"""

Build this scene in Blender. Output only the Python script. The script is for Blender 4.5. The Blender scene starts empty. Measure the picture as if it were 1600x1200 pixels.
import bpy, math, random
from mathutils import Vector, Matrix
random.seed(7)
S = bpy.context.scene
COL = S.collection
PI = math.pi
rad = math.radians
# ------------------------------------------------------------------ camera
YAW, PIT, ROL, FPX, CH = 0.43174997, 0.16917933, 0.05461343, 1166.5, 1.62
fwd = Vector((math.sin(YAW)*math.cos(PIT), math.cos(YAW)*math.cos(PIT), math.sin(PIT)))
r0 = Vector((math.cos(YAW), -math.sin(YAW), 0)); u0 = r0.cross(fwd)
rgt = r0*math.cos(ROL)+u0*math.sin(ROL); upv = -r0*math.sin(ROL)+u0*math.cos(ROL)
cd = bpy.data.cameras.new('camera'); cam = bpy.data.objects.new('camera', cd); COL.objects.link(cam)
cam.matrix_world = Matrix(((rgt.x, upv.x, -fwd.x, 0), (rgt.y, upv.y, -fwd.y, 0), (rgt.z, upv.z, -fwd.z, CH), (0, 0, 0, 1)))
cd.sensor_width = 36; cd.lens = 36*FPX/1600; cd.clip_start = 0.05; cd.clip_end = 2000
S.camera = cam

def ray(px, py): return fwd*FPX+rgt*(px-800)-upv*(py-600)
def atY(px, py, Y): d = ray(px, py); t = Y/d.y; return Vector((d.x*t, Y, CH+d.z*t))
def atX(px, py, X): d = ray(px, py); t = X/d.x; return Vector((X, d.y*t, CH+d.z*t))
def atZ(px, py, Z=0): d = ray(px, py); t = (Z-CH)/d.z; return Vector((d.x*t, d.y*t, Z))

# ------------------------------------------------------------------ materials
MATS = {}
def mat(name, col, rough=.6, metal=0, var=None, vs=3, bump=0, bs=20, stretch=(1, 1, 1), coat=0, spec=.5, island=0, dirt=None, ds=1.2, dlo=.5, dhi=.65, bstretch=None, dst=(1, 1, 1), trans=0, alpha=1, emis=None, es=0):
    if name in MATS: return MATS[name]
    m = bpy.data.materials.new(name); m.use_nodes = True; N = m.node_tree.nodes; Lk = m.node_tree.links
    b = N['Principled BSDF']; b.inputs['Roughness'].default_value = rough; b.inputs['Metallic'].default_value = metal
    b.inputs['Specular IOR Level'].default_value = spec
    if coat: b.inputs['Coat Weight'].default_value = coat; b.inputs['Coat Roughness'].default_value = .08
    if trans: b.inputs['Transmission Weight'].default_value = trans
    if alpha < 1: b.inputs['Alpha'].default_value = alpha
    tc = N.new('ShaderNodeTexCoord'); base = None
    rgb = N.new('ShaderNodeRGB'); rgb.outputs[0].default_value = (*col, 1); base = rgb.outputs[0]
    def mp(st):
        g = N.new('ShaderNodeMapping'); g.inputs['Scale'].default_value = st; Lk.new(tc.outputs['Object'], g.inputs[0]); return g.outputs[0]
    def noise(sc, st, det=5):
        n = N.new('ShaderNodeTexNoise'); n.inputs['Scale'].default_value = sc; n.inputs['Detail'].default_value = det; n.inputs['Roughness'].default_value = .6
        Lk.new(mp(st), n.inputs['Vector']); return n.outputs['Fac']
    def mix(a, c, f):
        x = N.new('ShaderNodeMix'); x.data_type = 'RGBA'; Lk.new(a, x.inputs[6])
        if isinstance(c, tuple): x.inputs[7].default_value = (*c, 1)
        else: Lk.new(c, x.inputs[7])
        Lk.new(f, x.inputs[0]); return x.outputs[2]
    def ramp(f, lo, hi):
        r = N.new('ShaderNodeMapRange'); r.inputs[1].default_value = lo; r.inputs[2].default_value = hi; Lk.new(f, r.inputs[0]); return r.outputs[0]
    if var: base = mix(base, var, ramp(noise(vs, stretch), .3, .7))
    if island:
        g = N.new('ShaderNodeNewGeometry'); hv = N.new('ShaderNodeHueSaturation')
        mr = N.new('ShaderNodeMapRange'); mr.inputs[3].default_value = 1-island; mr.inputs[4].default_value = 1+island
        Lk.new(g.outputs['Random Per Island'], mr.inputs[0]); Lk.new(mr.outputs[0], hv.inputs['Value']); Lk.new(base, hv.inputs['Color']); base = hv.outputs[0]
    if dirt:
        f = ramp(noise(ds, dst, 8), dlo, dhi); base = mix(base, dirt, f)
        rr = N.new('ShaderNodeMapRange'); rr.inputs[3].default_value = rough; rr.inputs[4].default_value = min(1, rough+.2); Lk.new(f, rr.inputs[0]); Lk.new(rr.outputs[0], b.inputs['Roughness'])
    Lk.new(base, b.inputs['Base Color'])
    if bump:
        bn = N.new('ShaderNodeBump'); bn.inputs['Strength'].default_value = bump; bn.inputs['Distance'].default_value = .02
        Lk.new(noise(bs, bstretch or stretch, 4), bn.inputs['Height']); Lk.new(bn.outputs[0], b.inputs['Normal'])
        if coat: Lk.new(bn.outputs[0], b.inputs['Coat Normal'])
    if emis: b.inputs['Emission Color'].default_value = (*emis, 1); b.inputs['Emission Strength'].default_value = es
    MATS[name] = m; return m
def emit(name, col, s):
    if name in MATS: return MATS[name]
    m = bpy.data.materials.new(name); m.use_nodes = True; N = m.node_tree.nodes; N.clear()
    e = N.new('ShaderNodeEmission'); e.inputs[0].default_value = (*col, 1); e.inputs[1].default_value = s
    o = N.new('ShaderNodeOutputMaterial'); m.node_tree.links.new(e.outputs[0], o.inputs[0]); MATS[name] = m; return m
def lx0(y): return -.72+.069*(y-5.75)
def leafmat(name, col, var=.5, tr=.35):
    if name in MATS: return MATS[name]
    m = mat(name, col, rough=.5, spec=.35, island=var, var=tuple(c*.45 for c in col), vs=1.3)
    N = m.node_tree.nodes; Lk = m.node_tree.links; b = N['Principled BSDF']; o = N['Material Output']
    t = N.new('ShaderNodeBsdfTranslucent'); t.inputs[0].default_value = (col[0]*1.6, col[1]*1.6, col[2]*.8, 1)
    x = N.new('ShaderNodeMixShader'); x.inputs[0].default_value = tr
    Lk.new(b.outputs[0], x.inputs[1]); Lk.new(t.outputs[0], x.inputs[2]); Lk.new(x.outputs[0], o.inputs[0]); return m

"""

Exercise brief —
Reproduce every line of the data verbatim.

Solved problem —
Build this scene in Blender. Output only the Python script. The script is for Blender 4.5. The Blender scene starts empty. Measure the picture as if it were 1600x1200 pixels.
import bpy, math, random
from mathutils import Vector, Matrix
random.seed(7)
S = bpy.context.scene
COL = S.collection
PI = math.pi
rad = math.radians
# ------------------------------------------------------------------ camera
YAW, PIT, ROL, FPX, CH = 0.43174997, 0.16917933, 0.05461343, 1166.5, 1.62
fwd = Vector((math.sin(YAW)*math.cos(PIT), math.cos(YAW)*math.cos(PIT), math.sin(PIT)))
r0 = Vector((math.cos(YAW), -math.sin(YAW), 0)); u0 = r0.cross(fwd)
rgt = r0*math.cos(ROL)+u0*math.sin(ROL); upv = -r0*math.sin(ROL)+u0*math.cos(ROL)
cd = bpy.data.cameras.new('camera'); cam = bpy.data.objects.new('camera', cd); COL.objects.link(cam)
cam.matrix_world = Matrix(((rgt.x, upv.x, -fwd.x, 0), (rgt.y, upv.y, -fwd.y, 0), (rgt.z, upv.z, -fwd.z, CH), (0, 0, 0, 1)))
cd.sensor_width = 36; cd.lens = 36*FPX/1600; cd.clip_start = 0.05; cd.clip_end = 2000
S.camera = cam

def ray(px, py): return fwd*FPX+rgt*(px-800)-upv*(py-600)
def atY(px, py, Y): d = ray(px, py); t = Y/d.y; return Vector((d.x*t, Y, CH+d.z*t))
def atX(px, py, X): d = ray(px, py); t = X/d.x; return Vector((X, d.y*t, CH+d.z*t))
def atZ(px, py, Z=0): d = ray(px, py); t = (Z-CH)/d.z; return Vector((d.x*t, d.y*t, Z))

# ------------------------------------------------------------------ materials
MATS = {}
def mat(name, col, rough=.6, metal=0, var=None, vs=3, bump=0, bs=20, stretch=(1, 1, 1), coat=0, spec=.5, island=0, dirt=None, ds=1.2, dlo=.5, dhi=.65, bstretch=None, dst=(1, 1, 1), trans=0, alpha=1, emis=None, es=0):
    if name in MATS: return MATS[name]
    m = bpy.data.materials.new(name); m.use_nodes = True; N = m.node_tree.nodes; Lk = m.node_tree.links
    b = N['Principled BSDF']; b.inputs['Roughness'].default_value = rough; b.inputs['Metallic'].default_value = metal
    b.inputs['Specular IOR Level'].default_value = spec
    if coat: b.inputs['Coat Weight'].default_value = coat; b.inputs['Coat Roughness'].default_value = .08
    if trans: b.inputs['Transmission Weight'].default_value = trans
    if alpha < 1: b.inputs['Alpha'].default_value = alpha
    tc = N.new('ShaderNodeTexCoord'); base = None
    rgb = N.new('ShaderNodeRGB'); rgb.outputs[0].default_value = (*col, 1); base = rgb.outputs[0]
    def mp(st):
        g = N.new('ShaderNodeMapping'); g.inputs['Scale'].default_value = st; Lk.new(tc.outputs['Object'], g.inputs[0]); return g.outputs[0]
    def noise(sc, st, det=5):
        n = N.new('ShaderNodeTexNoise'); n.inputs['Scale'].default_value = sc; n.inputs['Detail'].default_value = det; n.inputs['Roughness'].default_value = .6
        Lk.new(mp(st), n.inputs['Vector']); return n.outputs['Fac']
    def mix(a, c, f):
        x = N.new('ShaderNodeMix'); x.data_type = 'RGBA'; Lk.new(a, x.inputs[6])
        if isinstance(c, tuple): x.inputs[7].default_value = (*c, 1)
        else: Lk.new(c, x.inputs[7])
        Lk.new(f, x.inputs[0]); return x.outputs[2]
    def ramp(f, lo, hi):
        r = N.new('ShaderNodeMapRange'); r.inputs[1].default_value = lo; r.inputs[2].default_value = hi; Lk.new(f, r.inputs[0]); return r.outputs[0]
    if var: base = mix(base, var, ramp(noise(vs, stretch), .3, .7))
    if island:
        g = N.new('ShaderNodeNewGeometry'); hv = N.new('ShaderNodeHueSaturation')
        mr = N.new('ShaderNodeMapRange'); mr.inputs[3].default_value = 1-island; mr.inputs[4].default_value = 1+island
        Lk.new(g.outputs['Random Per Island'], mr.inputs[0]); Lk.new(mr.outputs[0], hv.inputs['Value']); Lk.new(base, hv.inputs['Color']); base = hv.outputs[0]
    if dirt:
        f = ramp(noise(ds, dst, 8), dlo, dhi); base = mix(base, dirt, f)
        rr = N.new('ShaderNodeMapRange'); rr.inputs[3].default_value = rough; rr.inputs[4].default_value = min(1, rough+.2); Lk.new(f, rr.inputs[0]); Lk.new(rr.outputs[0], b.inputs['Roughness'])
    Lk.new(base, b.inputs['Base Color'])
    if bump:
        bn = N.new('ShaderNodeBump'); bn.inputs['Strength'].default_value = bump; bn.inputs['Distance'].default_value = .02
        Lk.new(noise(bs, bstretch or stretch, 4), bn.inputs['Height']); Lk.new(bn.outputs[0], b.inputs['Normal'])
        if coat: Lk.new(bn.outputs[0], b.inputs['Coat Normal'])
    if emis: b.inputs['Emission Color'].default_value = (*emis, 1); b.inputs['Emission Strength'].default_value = es
    MATS[name] = m; return m
def emit(name, col, s):
    if name in MATS: return MATS[name]
    m = bpy.data.materials.new(name); m.use_nodes = True; N = m.node_tree.nodes; N.clear()
    e = N.new('ShaderNodeEmission'); e.inputs[0].default_value = (*col, 1); e.inputs[1].default_value = s
    o = N.new('ShaderNodeOutputMaterial'); m.node_tree.links.new(e.outputs[0], o.inputs[0]); MATS[name] = m; return m
def lx0(y): return -.72+.069*(y-5.75)
def leafmat(name, col, var=.5, tr=.35):
    if name in MATS: return MATS[name]
    m = mat(name, col, rough=.5, spec=.35, island=var, var=tuple(c*.45 for c in col), vs=1.3)
    N = m.node_tree.nodes; Lk = m.node_tree.links; b = N['Principled BSDF']; o = N['Material Output']
    t = N.new('ShaderNodeBsdfTranslucent'); t.inputs[0].default_value = (col[0]*1.6, col[1]*1.6, col[2]*.8, 1)
    x = N.new('ShaderNodeMixShader'); x.inputs[0].default_value = tr
    Lk.new(b.outputs[0], x.inputs[1]); Lk.new(t.outputs[0], x.inputs[2]); Lk.new(x.outputs[0], o.inputs[0]); return m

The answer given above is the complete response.